About 4 weeks ago I said that I would move away from the original subject matter of my blog, and whilst that is still true (I am working on it now but will probably take another few months to get up and running) this is a great forum for storing recipes and other how-to’s (which if I am honest is what I was using the original shappyhopper.com domain for – I had that domain 14 years ago, I can’t remember now how log ago it was I moved to a .co.uk).

This weekend I made another batch of my Greengage and Tomato Chutney. I last made this in November 2012, when I had not been able to gather many Greengages (I “foraged” for them in the car park of an industrial estate) having left it too late in the year. Last year however I did very well and gathered bags of them – 150+ fruit in all.

This then went straight into my freezer (in late 2013) because the fruit spoils very quickly. I had every intention of making chutney very soon after that…… and after nearly a year my wife told me to do something with it or chuck it.

I liked the Greengage chutney I made last time, and it was well received at the 2012 BOGIES Christmas dinner (during the chutney competition – I won the competition at the 2013 dinner, with a rabbit pie I made from scratch, including preparing the rabbit as per the survival course I attended in September 2012) but the sheer volume of chutney I would have made if I had scaled the recipe up (e.g. 32 large tomatoes, 8 onions….) made me rethink the recipe.

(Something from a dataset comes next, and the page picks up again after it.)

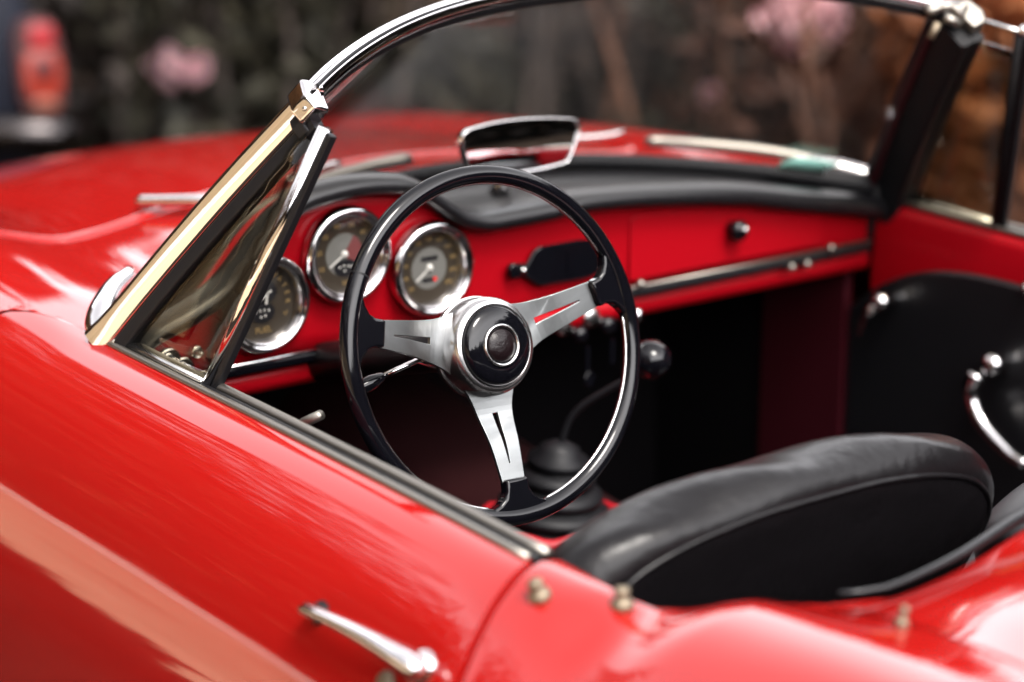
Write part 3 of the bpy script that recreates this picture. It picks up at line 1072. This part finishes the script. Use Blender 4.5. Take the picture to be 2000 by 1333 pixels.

Here then is the new recipe – the chutney will be ready in December 2014 so please bear in mind this might be awful. Also I mentioned in my original post that I should have halved the fruit before freezing, and removed the stones. I didn’t, I should have, I hope I remember next time.

Ingredients:

  • 150 greengages (approx), with skins and stones removed (in my case the fruit could be squeezed once thawed and the flesh just ran out – it has the consistency of baby food)
  • 4 large onions, roughly chopped
  • 5 large vine ripened tomatoes (go for the ripest you can find), roughly chopped
  • 500ml of white wine vinegar
  • 440g Demerera sugar
  • 25 cloves freshly crushed garlic (4 full bulbs – I grew two of them myself) of garlic, I used two white bulbs (the ones I grew) and two red (from the shop but I hope to have some home grown ones by next summer)
  • Half cup of lemon juice
  • 2.5 tsp (or to taste) of Birdseye chilli (from a spices jar)
  • 25ml of olive oil
  • 7.5 tsp of mustard seeds
  • 7.5 tsp ground ginger
  • 4 tsp ground turmeric
  • 5.5 tsp cardamom pods (green)
  • 15 whole star anise, lightly ground in a pestle and mortar
  • Ground sea salt (to taste – I added 20 “grinds” from a hand grinder)

 

To cook:

  • Put the chopped onions into your pan and add the oil. Mix well and place on the heat. Cook until the onions start to soften.
  • Then add the garlic. I had some help from Bella (my daughter) as we crushed the garlic cloves directly over the onions, which kept as much of the garlic oil as possible.
  • Add the mustard seeds, ground ginger, turmeric, cardamom and star anise and stir well.
  • Continue to cook until the onions are very soft (we took some time to crush the 25 cloves as Bella wanted to do them herself)
  • Add the remaining ingredients except the greengages (do not crush the cardamon pods) and stir well.
  • Once well stirred add the greengages
  • Stir well
  • Reduce; I put mine on a low heat for 3+ hours stirring regularly. It went from a light yellow colour to a dark brown. You can tell it is thickening when the cardamom pods stop floating on the surface
  • It is ready when you can score a line through it with a wooden spoon and it doesn’t immediately fill with liquid (takes a few seconds)
  • Put in jars as per normal chutney/ canning process

 

You are not supposed to try the chutney when cooking it but I was working at times to taste. The above produced a hot chutney with a sharp taste (like the hot sauce you get in an Indian restaurant with papadum appetisers).

This recipe produced 4 and a bit standard jars of chutney.